Uma chapa de madeira impede a passagem de visitantes no comércio sem letreiro na fachada na rua da Consolação, zona central de São Paulo.
“Pode entrar. Eu só coloco isso para que não entrem e quebrem alguma coisa.”
Maurício Galletta, 50, passa pelos corredores estreitos apontando para objetos que são especiais em seu acervo. O berço feito de madeira, com rodas, de 1870. A bacia de metal para banho também do século 19. O orelhão vermelho. O capacete de mergulho.
Não parece, mas ele diz haver uma ordem em como os artigos estão dispostos. Alguns estão escondidos, atrás de outros.
“É uma tarefa diária catalogar. Eu sei mais o menos o que tem e o que não tem, mas já faço esse trabalho há mais de duas décadas”, afirma.
São 25 anos, para ser mais exato. Ele abriu em fevereiro de 2000 a Objetos de Cena e hoje a administra com a mulher Ângela. A loja tem, segundo seu dono, mais de 30 mil itens para venda ou aluguel. Os principais clientes são agências de publicidade, peças de teatro e produtoras de filmes.
Ele vende peças que tem em duplicidade. Se houver apenas uma, só aluga.
“Nossa loja está em muitas produções famosas”, diz.
Seu acervo pode ser visto na minissérie sobre Ayrton Senna, na cinebiografia de Hebe Camargo, nos longa-metragens Carandiru e em Nada a Perder, sobre a vida de Edir Macedo.
Colecionador de moedas na infância e terceira geração de comerciantes, Maurício se lembra das lojas de móveis antigos do avô e do pai. Ele também possui mobiliário, em dois galpões em São Paulo. Como são de épocas antigas, são alugados para produções publicitárias ou cinematográficas.
Parte do acervo está na página da Objetos de Cena nas redes sociais. A loja já é conhecida por aficionados, gente envolvida em produções de audiovisual e apaixonados por antiguidades. Mas ele diz que, apesar de não haver nada na entrada que chame a atenção para o seu ramo de atividade, recebe visitantes todos os dias.
“Sempre tem gente que entra aqui e fica fascinada. Explora os corredores e diz que a loja deveria ser considerada uma atração turística de São Paulo. Vêm várias pessoas de fora da cidade.”
Quando não está capital e viaja de férias com a mulher, o que eles sempre fazem é ir a comércios de antiguidades. Quem sabe não conseguem algo raro para o seu acervo?

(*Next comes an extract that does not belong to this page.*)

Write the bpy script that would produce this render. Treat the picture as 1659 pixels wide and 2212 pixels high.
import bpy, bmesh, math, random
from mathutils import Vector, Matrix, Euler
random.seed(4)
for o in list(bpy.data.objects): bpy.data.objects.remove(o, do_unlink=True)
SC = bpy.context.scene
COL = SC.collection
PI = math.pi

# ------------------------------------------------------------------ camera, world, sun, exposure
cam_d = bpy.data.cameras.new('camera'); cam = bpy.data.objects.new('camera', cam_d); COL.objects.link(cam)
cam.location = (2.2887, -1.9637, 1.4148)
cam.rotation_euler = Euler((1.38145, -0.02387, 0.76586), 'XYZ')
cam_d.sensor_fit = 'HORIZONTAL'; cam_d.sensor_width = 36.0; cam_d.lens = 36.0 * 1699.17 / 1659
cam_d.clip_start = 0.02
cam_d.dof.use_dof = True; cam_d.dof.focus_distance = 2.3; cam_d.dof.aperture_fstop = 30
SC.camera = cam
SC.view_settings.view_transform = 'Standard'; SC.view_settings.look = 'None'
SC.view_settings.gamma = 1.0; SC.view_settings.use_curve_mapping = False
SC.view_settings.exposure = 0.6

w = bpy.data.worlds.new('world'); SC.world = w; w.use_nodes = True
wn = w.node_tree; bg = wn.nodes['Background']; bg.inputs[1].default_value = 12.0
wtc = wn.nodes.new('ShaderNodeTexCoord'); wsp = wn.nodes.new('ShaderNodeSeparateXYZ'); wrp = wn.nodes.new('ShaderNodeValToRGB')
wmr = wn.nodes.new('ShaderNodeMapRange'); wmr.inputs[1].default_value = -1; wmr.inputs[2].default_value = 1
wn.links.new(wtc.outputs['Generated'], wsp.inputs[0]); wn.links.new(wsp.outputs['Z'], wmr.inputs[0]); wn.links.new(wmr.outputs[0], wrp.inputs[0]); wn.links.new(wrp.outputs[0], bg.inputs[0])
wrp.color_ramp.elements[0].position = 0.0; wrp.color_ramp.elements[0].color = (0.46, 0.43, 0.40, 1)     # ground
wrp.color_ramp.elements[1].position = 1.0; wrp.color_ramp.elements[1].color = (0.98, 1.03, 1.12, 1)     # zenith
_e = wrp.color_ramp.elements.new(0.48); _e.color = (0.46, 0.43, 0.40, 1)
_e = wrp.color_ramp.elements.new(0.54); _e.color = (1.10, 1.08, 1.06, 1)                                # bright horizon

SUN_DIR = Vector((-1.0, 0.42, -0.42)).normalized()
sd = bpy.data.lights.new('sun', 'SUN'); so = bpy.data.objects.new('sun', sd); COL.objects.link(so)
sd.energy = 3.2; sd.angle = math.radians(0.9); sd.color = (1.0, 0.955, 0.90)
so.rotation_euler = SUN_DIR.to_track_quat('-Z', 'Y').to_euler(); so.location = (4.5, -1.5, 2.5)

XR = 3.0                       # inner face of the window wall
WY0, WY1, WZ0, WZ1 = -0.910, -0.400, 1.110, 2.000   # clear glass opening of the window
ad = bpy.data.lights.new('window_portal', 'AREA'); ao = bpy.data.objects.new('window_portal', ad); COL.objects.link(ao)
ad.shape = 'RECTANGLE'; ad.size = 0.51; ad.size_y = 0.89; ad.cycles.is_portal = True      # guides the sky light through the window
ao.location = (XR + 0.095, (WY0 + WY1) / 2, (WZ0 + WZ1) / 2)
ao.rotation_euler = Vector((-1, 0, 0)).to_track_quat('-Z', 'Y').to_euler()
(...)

O que não se deve perguntar é como ele chega ao valor de venda ou aluguel na loja. Como colocar preço em coisas não mensuráveis, como o valor sentimental de uma peça? Quanto vale o aluguel de um orelhão, por exemplo? Ou de um telefone de tambor colorido dos anos 1970?
No caso do aluguel, entram variáveis como a raridade do artigo, quantas peças serão locadas para o mesmo cliente e por quanto tempo.
Nada é objetivo, constata o próprio Galletta. Mas dá tão certo que suas portas estão abertas há 25 anos.
“O preço é algo muito relativo. Não dá para explicar. Não é algo que tem uma tabela, tentamos nos aproximar de um valor de prática de mercado.”
Ele continua comprando novos objetos, mesmo que seja mais seletivo. No passado, ao começar com 500 peças, era receptivo a qualquer proposta. Hoje, não. Até porque há a restrição do espaço físico.
“Também existe a dificuldade do preço. As pessoas [que vendem] colocam o valor lá em cima porque elas acham que o valor sentimental que aquela peça tem para elas é o valor real. Não é, mas ao mesmo tempo, não é algo que dê para mensurar realmente”, completa.
Pode ser raro, mas acontece de uma produtora ou agência querer um produto que a Objetos de Cena não tem no estoque. A saída é tentar encontrar ou, em um último caso, fabricá-lo. Maurício e Ângela pesquisam as características do que é procurado, como era na época, o material necessário e, se não for muito complicado, constroem.
Há pedidos que eles não conseguem atender. Como uma boneca inflável, por exemplo.
Quem quiser uma central telefônica do século passado, boneco de porcelana quase nu e com o dedo médio erguido ou televisores de tubo que funcionam e dezenas de relógios ou enfeites de parede, já sabe onde encontrar.
“Eu faço isso porque creio que meu papel é preservar um pouco da história de diferentes épocas e que elas possam ser contadas em cenários de filmes. Eu não sei se amanhã isso vai ter continuidade, mas faço votos que se perpetue”, finaliza Mauricio.
Os filhos Igor, 17, e Davi, 8, têm outros interesse. Mas quando estão vendo um filme ou série juntos, Maurício aponta para a tela.
“Aquilo é da nossa loja.”
Eles duvidam. Por via das dúvidas, esperam os créditos no final para conferir o agradecimento à Objetos de Cena.